Pizzuti and former Chief of Community Affairs Jaffe, 61, said they were the department’s only female three-star chiefs when O’Neill called them into his 1 Police Plaza office and told them to clean out their desks within the week.

Offered no explanation or alternative assignments, Pizzuti and Jaffe were among four experienced brass — including both women and men — abruptly kicked to the curb as O’Neill shuffled the department’s upper ranks, they said.

As commissioner, O’Neill has the right to change the posts of appointed staffers, including chiefs, at his discretion.

“There’s a disingenuous ethic to it,” Jaffe said of O’Neill’s stated support of a female taking the helm.

“The mayor, him, they’re ‘at the forefront’ of diversifying in this #MeToo movement that’s across the country,’’ but “why don’t we talk about all the sexism and racism in the department that we were addressing two years ago?”

When Jaffe made history in 2003 as the department’s first-ever female three-star chief overseeing Housing, only 6 percent of captains, 8 percent of lieutenants and 11 percent of sergeants were women, department statistics show.

By 2017, the first full year of O’Neill’s tenure as commissioner, those numbers had risen to, respectively, 9, 11 and 17 percent — but Jaffe still saw plenty of discrimination worth speaking out against, she said.

In October 2017, she complained that the only two female investigators she saw working the scene of the bloody Lower Manhattan bike-path terror attack were assigned to menial tasks such as note-taking, Jaffe said.

Two months later, while working the Port Authority bus terminal bombing, Jaffe again saw two uniformed female officers effectively sitting on the sidelines, “assigned to check people in … while the ‘men’ did the work,” says her discrimination claim, filed with both the city and the state.

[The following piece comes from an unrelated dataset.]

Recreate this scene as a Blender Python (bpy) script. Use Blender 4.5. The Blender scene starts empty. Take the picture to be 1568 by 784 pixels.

One month later, she was fired, Jaffe said.

“I loved the department. It was such an honor to serve the residents of this city and to touch lives,” she said, adding that getting fired “was like being kicked to the ground.”

Said Pizzuti, “There was no video of us. There was no get-together. There were no comments from anybody.”

Police Commissioner James O'Neill
Police Commissioner James O’NeillErik Thomas

Jaffe speculated that, while O’Neill talks a big game, he’s threatened by more experienced hands sharing the wheel with him.

“O’Neill, every time he speaks, he needs to say how much time he’s had on the job,” Jaffe said. “That’s an insecurity.”

The former top officer — the adoptive mother of the little girl who was the lone survivor of Brooklyn’s infamous 1984 Palm Sunday Massacre, a case Jaffe worked — joined the department in 1979, or four years before her former boss.

The NYPD initially declined to comment on the discrimination claims, which the women’s lawyer, Louis La Pietra, said they’re willing to take to court.

After The Post published the story online, an NYPD spokesperson called the claims “baseless” and said “there are many female leaders who hold senior positions on the executive staff.”

Since Jaffe and Pizzuti were removed, the NYPD has elevated three younger women to become three-star chiefs, including Jaffe’s replacement, Chief Nilda Hofmann, a department source said.

The NYPD also has several non-uniformed women in leadership positions, the insider said.

But O’Neill “dismissed the only two female leaders who preceded him, the two women who achieved the highest ranks of the department,” Pizzuti said, referring to herself and Jaffe.

“I think the commissioner is not so much looking for leaders but followers,” she said. “People who will maintain rather than innovate.”